- SUPPLIED MATERIAL:
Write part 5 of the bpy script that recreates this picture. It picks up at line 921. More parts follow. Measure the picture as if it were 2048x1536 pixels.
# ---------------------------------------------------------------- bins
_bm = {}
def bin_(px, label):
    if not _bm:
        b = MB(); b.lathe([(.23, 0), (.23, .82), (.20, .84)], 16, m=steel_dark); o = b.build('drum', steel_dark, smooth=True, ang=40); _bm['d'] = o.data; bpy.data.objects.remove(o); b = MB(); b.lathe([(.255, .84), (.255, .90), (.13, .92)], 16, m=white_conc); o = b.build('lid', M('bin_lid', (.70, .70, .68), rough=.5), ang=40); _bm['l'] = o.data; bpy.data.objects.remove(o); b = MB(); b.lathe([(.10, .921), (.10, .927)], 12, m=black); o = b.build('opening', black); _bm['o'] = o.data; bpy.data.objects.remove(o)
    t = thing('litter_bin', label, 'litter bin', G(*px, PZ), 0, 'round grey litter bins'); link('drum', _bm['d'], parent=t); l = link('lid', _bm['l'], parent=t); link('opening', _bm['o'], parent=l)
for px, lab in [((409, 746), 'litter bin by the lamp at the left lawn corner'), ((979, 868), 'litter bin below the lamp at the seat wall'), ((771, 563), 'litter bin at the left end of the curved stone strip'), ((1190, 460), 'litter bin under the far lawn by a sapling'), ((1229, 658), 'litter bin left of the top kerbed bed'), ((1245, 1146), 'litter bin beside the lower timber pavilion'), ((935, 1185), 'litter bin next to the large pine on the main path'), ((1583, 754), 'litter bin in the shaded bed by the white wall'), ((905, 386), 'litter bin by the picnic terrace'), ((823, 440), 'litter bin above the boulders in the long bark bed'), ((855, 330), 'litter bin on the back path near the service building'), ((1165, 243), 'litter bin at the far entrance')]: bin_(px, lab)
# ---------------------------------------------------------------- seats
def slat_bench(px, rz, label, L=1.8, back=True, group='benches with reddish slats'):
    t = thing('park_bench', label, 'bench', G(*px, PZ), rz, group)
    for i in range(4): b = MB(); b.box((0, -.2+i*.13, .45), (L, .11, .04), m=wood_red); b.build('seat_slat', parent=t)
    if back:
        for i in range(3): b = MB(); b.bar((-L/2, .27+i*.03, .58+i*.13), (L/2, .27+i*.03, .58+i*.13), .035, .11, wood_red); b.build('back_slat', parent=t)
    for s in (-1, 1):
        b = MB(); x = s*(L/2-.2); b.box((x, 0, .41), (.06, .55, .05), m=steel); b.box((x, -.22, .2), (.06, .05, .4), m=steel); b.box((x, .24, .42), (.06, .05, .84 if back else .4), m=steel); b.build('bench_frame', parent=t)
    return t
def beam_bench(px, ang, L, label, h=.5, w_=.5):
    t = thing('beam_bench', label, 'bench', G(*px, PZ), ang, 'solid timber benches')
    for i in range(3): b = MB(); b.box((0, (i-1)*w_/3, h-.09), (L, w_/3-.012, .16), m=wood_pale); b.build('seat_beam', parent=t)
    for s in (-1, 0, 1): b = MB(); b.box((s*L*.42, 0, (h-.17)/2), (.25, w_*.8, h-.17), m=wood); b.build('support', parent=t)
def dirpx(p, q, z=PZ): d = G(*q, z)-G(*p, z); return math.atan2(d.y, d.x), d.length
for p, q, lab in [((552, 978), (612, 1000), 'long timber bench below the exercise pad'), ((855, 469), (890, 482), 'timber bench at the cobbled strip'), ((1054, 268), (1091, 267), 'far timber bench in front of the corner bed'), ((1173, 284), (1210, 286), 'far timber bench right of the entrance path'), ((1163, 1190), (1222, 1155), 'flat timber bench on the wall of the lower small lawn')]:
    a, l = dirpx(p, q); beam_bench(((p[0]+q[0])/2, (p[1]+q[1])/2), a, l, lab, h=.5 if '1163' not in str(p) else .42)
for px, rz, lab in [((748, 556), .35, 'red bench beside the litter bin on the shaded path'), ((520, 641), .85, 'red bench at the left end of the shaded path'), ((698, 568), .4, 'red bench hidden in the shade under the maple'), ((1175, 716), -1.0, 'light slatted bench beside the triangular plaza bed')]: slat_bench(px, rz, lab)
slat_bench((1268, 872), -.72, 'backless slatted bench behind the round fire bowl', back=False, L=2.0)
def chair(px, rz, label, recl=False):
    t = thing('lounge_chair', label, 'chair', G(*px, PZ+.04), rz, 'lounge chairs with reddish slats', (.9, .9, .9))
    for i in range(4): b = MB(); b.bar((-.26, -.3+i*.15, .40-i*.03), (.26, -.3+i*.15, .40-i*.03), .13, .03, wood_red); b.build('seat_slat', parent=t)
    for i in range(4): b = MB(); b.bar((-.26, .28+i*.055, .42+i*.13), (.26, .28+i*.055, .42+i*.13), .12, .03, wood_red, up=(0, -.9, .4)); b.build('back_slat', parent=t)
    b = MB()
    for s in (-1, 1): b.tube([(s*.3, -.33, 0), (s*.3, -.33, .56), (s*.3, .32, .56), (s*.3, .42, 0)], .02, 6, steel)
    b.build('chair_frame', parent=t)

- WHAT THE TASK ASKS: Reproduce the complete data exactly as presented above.

- RESPONSE FOR THIS EXERCISE:
Write part 5 of the bpy script that recreates this picture. It picks up at line 921. More parts follow. Measure the picture as if it were 2048x1536 pixels.
# ---------------------------------------------------------------- bins
_bm = {}
def bin_(px, label):
    if not _bm:
        b = MB(); b.lathe([(.23, 0), (.23, .82), (.20, .84)], 16, m=steel_dark); o = b.build('drum', steel_dark, smooth=True, ang=40); _bm['d'] = o.data; bpy.data.objects.remove(o); b = MB(); b.lathe([(.255, .84), (.255, .90), (.13, .92)], 16, m=white_conc); o = b.build('lid', M('bin_lid', (.70, .70, .68), rough=.5), ang=40); _bm['l'] = o.data; bpy.data.objects.remove(o); b = MB(); b.lathe([(.10, .921), (.10, .927)], 12, m=black); o = b.build('opening', black); _bm['o'] = o.data; bpy.data.objects.remove(o)
    t = thing('litter_bin', label, 'litter bin', G(*px, PZ), 0, 'round grey litter bins'); link('drum', _bm['d'], parent=t); l = link('lid', _bm['l'], parent=t); link('opening', _bm['o'], parent=l)
for px, lab in [((409, 746), 'litter bin by the lamp at the left lawn corner'), ((979, 868), 'litter bin below the lamp at the seat wall'), ((771, 563), 'litter bin at the left end of the curved stone strip'), ((1190, 460), 'litter bin under the far lawn by a sapling'), ((1229, 658), 'litter bin left of the top kerbed bed'), ((1245, 1146), 'litter bin beside the lower timber pavilion'), ((935, 1185), 'litter bin next to the large pine on the main path'), ((1583, 754), 'litter bin in the shaded bed by the white wall'), ((905, 386), 'litter bin by the picnic terrace'), ((823, 440), 'litter bin above the boulders in the long bark bed'), ((855, 330), 'litter bin on the back path near the service building'), ((1165, 243), 'litter bin at the far entrance')]: bin_(px, lab)
# ---------------------------------------------------------------- seats
def slat_bench(px, rz, label, L=1.8, back=True, group='benches with reddish slats'):
    t = thing('park_bench', label, 'bench', G(*px, PZ), rz, group)
    for i in range(4): b = MB(); b.box((0, -.2+i*.13, .45), (L, .11, .04), m=wood_red); b.build('seat_slat', parent=t)
    if back:
        for i in range(3): b = MB(); b.bar((-L/2, .27+i*.03, .58+i*.13), (L/2, .27+i*.03, .58+i*.13), .035, .11, wood_red); b.build('back_slat', parent=t)
    for s in (-1, 1):
        b = MB(); x = s*(L/2-.2); b.box((x, 0, .41), (.06, .55, .05), m=steel); b.box((x, -.22, .2), (.06, .05, .4), m=steel); b.box((x, .24, .42), (.06, .05, .84 if back else .4), m=steel); b.build('bench_frame', parent=t)
    return t
def beam_bench(px, ang, L, label, h=.5, w_=.5):
    t = thing('beam_bench', label, 'bench', G(*px, PZ), ang, 'solid timber benches')
    for i in range(3): b = MB(); b.box((0, (i-1)*w_/3, h-.09), (L, w_/3-.012, .16), m=wood_pale); b.build('seat_beam', parent=t)
    for s in (-1, 0, 1): b = MB(); b.box((s*L*.42, 0, (h-.17)/2), (.25, w_*.8, h-.17), m=wood); b.build('support', parent=t)
def dirpx(p, q, z=PZ): d = G(*q, z)-G(*p, z); return math.atan2(d.y, d.x), d.length
for p, q, lab in [((552, 978), (612, 1000), 'long timber bench below the exercise pad'), ((855, 469), (890, 482), 'timber bench at the cobbled strip'), ((1054, 268), (1091, 267), 'far timber bench in front of the corner bed'), ((1173, 284), (1210, 286), 'far timber bench right of the entrance path'), ((1163, 1190), (1222, 1155), 'flat timber bench on the wall of the lower small lawn')]:
    a, l = dirpx(p, q); beam_bench(((p[0]+q[0])/2, (p[1]+q[1])/2), a, l, lab, h=.5 if '1163' not in str(p) else .42)
for px, rz, lab in [((748, 556), .35, 'red bench beside the litter bin on the shaded path'), ((520, 641), .85, 'red bench at the left end of the shaded path'), ((698, 568), .4, 'red bench hidden in the shade under the maple'), ((1175, 716), -1.0, 'light slatted bench beside the triangular plaza bed')]: slat_bench(px, rz, lab)
slat_bench((1268, 872), -.72, 'backless slatted bench behind the round fire bowl', back=False, L=2.0)
def chair(px, rz, label, recl=False):
    t = thing('lounge_chair', label, 'chair', G(*px, PZ+.04), rz, 'lounge chairs with reddish slats', (.9, .9, .9))
    for i in range(4): b = MB(); b.bar((-.26, -.3+i*.15, .40-i*.03), (.26, -.3+i*.15, .40-i*.03), .13, .03, wood_red); b.build('seat_slat', parent=t)
    for i in range(4): b = MB(); b.bar((-.26, .28+i*.055, .42+i*.13), (.26, .28+i*.055, .42+i*.13), .12, .03, wood_red, up=(0, -.9, .4)); b.build('back_slat', parent=t)
    b = MB()
    for s in (-1, 1): b.tube([(s*.3, -.33, 0), (s*.3, -.33, .56), (s*.3, .32, .56), (s*.3, .42, 0)], .02, 6, steel)
    b.build('chair_frame', parent=t)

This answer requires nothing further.